El programa antimisiles está ya generando todo un debate antes de saber siquiera lo que va a ser -Bush poco ha aclarado- ni si va a funcionar. Pero hoy por hoy la política del escudo vale más que el escudo y su dudosa viabilidad tecnológica. Puede que el programa no acabe sirviendo para detener mísiles, pero lo que es indudable es que es imparable. No sólo por ser una forma, muy cara, de subvencionar las industrias de tecnologías punta, sino porque es un programa popular en el que la sociedad estadounidense (muy diferente de la europea, aunque sólo sea por sus tasas de creyentes en Dios) mayoritariamente cree. Por eso Bush quiere una primera fase rudimentaria de defensa antimisiles activada para 2004, su año electoral.

Los sumisos europeos no quieren enfrentarse a esta Administración recién estrenada, y han resultado, en general, poco críticos con el programa. Bush ha tenido la habilidad de consultar a los principales dirigentes europeos (entre los que no figura el español), a Putin, pero no a los chinos. Ha acompañado su propuesta de una promesa de marcada reducción, incluso unilateral, del arsenal estratégico de EE UU, como pidió el Gobierno rojiverde de Berlín. Además, los europeos creen que pueden beneficiarse de contratos en este programa, funcione o no, como ocurrió con la guerra de las galaxias. Pues en el fondo lo que todos temen, antes de que este programa funcione, es que tenga derivadas tecnológicas importantes. Para Bush no sólo ha acabado la guerra fría, sino, 12 años después de la caída del muro de Berlín, la posguerra fría. Pese a que pueda resultar desestabilizador, no necesariamente va a provocar este programa una nueva carrera armamentista, sino que, como he señalado en otra ocasión, ésta puede ser una carrera con un solo corredor, EE UU, para asegurarse la supremacía militar en el siglo que acaba de empezar, pues en la sociedad estadounidense y en sus dirigentes está muy presente esta idea de su preeminencia y destino manifiesto, aunque el siglo pueda avanzar por otros derroteros, y las amenazas futuras ser bien diferentes. El escudo puede servir para la guerra que no fue. Mas, si funciona, servirá para delimitar geográficamente las fronteras del imperio.

Detrás de este programa hay no ya la defensa contra unos Estados incontrolados que nadie sabe quiénes serán ni cómo se comportarán en 10 o 15 años, sino una carrera por el espacio, en su dimensión civil y militar.
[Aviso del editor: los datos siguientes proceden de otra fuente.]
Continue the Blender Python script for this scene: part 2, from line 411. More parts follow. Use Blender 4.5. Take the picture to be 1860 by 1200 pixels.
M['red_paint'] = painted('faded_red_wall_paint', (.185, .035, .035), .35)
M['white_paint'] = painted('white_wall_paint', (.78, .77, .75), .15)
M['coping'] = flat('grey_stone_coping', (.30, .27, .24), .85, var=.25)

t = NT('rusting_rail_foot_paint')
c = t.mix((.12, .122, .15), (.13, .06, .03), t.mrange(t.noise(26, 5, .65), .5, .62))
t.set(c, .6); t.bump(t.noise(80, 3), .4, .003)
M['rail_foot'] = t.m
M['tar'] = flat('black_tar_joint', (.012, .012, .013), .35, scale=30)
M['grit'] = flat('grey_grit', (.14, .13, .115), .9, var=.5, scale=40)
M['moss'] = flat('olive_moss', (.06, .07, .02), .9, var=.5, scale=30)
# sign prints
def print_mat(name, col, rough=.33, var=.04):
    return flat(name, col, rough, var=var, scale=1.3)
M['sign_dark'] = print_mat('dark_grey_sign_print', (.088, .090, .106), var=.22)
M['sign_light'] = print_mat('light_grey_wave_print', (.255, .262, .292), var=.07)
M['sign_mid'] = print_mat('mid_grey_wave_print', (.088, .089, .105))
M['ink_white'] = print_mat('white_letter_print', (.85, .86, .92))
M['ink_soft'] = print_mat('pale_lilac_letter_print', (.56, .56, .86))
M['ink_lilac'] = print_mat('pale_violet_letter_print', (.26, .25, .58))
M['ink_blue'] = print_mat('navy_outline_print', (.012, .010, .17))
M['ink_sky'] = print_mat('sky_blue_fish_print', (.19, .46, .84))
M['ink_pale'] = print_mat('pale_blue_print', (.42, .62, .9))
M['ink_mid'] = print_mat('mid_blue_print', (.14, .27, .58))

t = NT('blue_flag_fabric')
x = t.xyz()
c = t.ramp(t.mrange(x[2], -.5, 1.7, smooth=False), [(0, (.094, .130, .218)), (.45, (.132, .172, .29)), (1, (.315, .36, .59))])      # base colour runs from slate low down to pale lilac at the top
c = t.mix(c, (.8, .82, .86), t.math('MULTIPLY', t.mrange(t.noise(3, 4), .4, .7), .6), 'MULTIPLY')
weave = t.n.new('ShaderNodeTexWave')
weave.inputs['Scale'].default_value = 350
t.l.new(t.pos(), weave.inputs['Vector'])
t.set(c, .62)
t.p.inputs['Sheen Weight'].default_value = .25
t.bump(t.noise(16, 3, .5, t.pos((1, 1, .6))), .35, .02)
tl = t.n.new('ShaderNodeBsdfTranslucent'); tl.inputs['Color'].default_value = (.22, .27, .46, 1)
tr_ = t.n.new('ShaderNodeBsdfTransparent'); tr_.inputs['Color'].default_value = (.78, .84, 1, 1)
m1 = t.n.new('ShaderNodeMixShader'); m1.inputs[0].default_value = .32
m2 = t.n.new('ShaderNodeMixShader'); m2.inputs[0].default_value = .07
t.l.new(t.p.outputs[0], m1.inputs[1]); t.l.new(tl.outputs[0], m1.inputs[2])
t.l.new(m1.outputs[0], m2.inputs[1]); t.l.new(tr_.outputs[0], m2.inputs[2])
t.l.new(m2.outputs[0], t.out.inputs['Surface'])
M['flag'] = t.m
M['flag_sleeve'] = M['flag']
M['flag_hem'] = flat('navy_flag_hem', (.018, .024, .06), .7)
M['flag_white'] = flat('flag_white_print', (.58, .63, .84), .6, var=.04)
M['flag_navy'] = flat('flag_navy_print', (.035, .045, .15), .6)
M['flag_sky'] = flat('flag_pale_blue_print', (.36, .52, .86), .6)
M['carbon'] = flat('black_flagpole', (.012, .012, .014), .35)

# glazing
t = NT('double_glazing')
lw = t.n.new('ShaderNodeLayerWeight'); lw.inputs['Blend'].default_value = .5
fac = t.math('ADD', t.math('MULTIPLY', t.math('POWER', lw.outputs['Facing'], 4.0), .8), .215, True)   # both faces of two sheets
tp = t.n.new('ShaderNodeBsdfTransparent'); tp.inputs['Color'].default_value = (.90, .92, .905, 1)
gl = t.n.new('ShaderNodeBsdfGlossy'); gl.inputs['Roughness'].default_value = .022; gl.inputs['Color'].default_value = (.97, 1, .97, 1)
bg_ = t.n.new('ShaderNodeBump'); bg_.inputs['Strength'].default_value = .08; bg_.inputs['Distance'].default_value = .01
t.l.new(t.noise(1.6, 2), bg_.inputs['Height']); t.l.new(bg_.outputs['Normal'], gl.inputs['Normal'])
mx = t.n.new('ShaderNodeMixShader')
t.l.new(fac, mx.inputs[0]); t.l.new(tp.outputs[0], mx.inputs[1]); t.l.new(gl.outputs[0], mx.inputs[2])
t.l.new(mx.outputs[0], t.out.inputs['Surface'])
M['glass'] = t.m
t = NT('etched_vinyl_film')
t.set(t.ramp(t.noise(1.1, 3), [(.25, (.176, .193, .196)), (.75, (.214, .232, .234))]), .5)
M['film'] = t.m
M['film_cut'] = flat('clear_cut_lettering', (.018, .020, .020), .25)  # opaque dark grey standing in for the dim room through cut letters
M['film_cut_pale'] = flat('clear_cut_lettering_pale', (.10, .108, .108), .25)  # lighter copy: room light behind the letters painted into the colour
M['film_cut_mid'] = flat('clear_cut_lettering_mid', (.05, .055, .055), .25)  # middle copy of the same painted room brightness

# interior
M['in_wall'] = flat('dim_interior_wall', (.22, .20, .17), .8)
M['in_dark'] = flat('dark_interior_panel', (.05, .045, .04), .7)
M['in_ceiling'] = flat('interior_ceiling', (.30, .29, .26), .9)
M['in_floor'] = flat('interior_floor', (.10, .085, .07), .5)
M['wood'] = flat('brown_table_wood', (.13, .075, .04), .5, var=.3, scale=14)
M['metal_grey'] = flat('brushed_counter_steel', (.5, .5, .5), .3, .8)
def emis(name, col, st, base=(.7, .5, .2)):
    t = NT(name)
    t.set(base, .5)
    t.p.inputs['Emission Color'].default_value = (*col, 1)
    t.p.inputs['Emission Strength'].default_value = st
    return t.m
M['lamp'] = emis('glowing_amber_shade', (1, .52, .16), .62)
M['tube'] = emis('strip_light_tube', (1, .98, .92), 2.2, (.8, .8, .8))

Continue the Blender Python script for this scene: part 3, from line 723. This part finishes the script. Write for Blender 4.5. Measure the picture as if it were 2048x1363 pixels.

Y aquí llega la segunda paradoja: mientras Bush hablaba en tierra, por encima de él, un ricachón estadounidense, Dennis Tito, el primer turista espacial, se movía por el módulo ruso de la Estación Internacional, un proyecto financiado por la NASA, la europea ESA, Japón y otros países que muestra lo que puede ser el siglo XXI si se opta por una cooperación que no excluye la competencia, aunque sí es incompatible con la enemistad. Y con China, de tanto decirlo, EE UU puede estar creando un enemigo donde no lo había.